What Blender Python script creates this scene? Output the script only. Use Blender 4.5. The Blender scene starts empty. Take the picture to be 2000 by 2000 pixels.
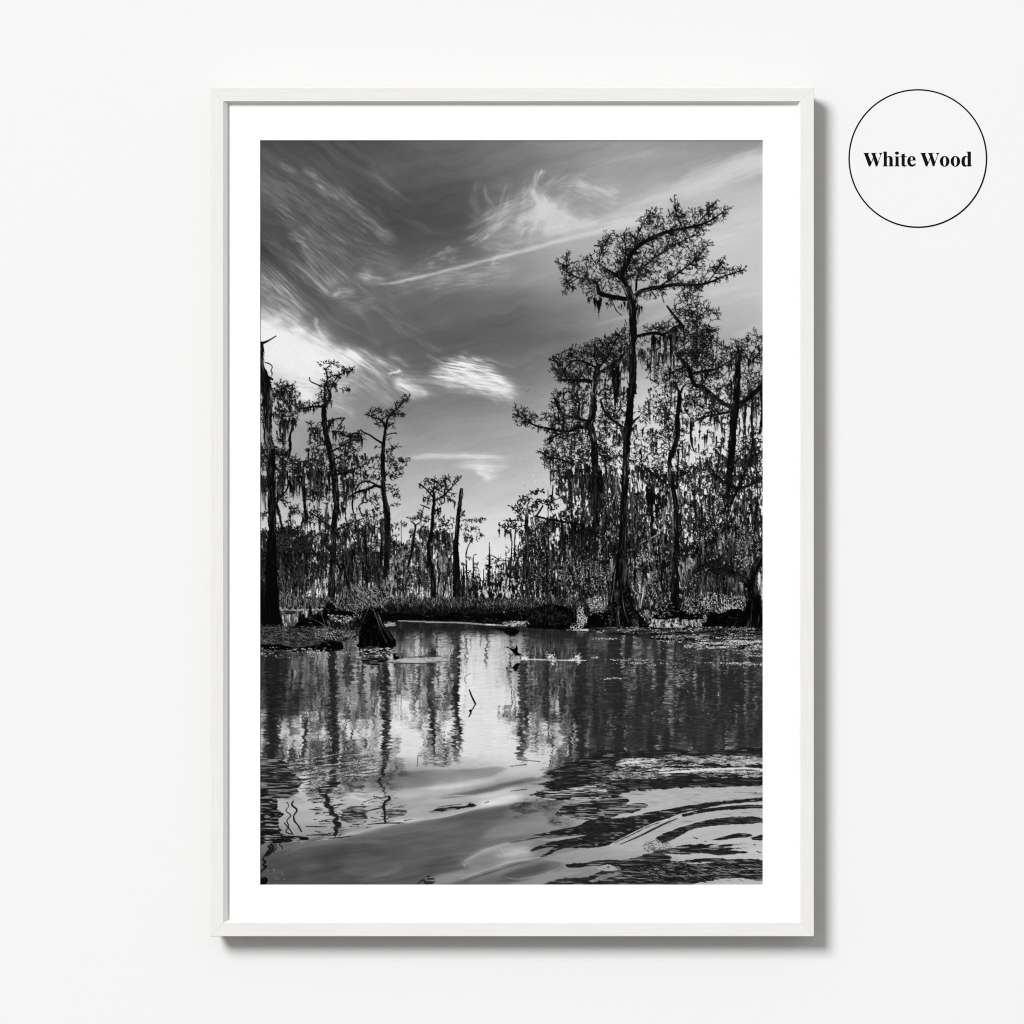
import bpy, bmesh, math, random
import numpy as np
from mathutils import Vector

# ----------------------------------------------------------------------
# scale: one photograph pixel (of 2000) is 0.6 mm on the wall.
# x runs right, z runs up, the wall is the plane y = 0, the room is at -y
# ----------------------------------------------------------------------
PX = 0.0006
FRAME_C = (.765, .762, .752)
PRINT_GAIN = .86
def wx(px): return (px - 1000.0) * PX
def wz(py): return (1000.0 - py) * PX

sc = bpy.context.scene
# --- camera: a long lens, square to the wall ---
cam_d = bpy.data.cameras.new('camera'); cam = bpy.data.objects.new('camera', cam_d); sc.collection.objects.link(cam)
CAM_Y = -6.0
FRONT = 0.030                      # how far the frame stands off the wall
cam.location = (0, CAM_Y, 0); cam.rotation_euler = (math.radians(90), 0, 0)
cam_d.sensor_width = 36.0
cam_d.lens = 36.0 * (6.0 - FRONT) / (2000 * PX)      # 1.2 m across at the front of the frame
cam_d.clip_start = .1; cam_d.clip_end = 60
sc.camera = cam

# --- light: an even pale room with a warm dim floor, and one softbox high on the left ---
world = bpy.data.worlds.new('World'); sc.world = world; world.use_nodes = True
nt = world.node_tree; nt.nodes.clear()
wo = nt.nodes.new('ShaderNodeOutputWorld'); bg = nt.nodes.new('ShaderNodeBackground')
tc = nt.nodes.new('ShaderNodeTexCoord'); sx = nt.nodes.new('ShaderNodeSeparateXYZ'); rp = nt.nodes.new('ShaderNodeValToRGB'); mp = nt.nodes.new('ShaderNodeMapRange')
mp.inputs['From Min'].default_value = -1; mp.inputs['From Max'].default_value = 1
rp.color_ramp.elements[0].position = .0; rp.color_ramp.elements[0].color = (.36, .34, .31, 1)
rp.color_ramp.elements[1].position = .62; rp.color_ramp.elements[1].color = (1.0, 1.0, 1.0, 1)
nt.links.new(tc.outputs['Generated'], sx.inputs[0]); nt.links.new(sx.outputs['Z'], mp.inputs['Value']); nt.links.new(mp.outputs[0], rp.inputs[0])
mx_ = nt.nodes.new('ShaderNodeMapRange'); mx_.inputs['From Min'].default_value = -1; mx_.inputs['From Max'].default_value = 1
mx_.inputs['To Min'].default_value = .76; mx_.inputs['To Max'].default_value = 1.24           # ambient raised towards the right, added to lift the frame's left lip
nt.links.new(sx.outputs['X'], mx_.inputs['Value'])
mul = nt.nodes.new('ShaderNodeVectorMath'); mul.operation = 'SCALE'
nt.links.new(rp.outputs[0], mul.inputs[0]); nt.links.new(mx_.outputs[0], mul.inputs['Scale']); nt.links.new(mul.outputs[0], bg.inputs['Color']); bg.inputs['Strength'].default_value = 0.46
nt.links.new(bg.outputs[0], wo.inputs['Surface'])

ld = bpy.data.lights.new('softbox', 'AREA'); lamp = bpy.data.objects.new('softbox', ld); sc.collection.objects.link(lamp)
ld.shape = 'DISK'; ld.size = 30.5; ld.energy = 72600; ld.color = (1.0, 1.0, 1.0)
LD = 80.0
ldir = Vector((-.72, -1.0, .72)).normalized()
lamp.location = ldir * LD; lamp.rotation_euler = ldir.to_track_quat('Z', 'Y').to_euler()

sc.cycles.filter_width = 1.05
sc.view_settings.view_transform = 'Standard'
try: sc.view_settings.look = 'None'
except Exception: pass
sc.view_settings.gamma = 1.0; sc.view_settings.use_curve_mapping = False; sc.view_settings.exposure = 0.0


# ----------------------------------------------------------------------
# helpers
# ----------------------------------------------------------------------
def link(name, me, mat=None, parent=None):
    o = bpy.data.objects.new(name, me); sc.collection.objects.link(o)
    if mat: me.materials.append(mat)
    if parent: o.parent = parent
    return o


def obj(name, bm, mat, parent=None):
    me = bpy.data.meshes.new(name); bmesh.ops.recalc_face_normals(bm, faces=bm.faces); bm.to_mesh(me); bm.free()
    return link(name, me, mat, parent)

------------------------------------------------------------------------

* [What to do]
Only lines belong in the copy: transcribe those from the start of the data through the line that contains "sc.camera = cam", and skip the pictures.

* [Final result]
What Blender Python script creates this scene? Output the script only. Use Blender 4.5. The Blender scene starts empty. Take the picture to be 2000 by 2000 pixels.
import bpy, bmesh, math, random
import numpy as np
from mathutils import Vector

# ----------------------------------------------------------------------
# scale: one photograph pixel (of 2000) is 0.6 mm on the wall.
# x runs right, z runs up, the wall is the plane y = 0, the room is at -y
# ----------------------------------------------------------------------
PX = 0.0006
FRAME_C = (.765, .762, .752)
PRINT_GAIN = .86
def wx(px): return (px - 1000.0) * PX
def wz(py): return (1000.0 - py) * PX

sc = bpy.context.scene
# --- camera: a long lens, square to the wall ---
cam_d = bpy.data.cameras.new('camera'); cam = bpy.data.objects.new('camera', cam_d); sc.collection.objects.link(cam)
CAM_Y = -6.0
FRONT = 0.030                      # how far the frame stands off the wall
cam.location = (0, CAM_Y, 0); cam.rotation_euler = (math.radians(90), 0, 0)
cam_d.sensor_width = 36.0
cam_d.lens = 36.0 * (6.0 - FRONT) / (2000 * PX)      # 1.2 m across at the front of the frame
cam_d.clip_start = .1; cam_d.clip_end = 60
sc.camera = cam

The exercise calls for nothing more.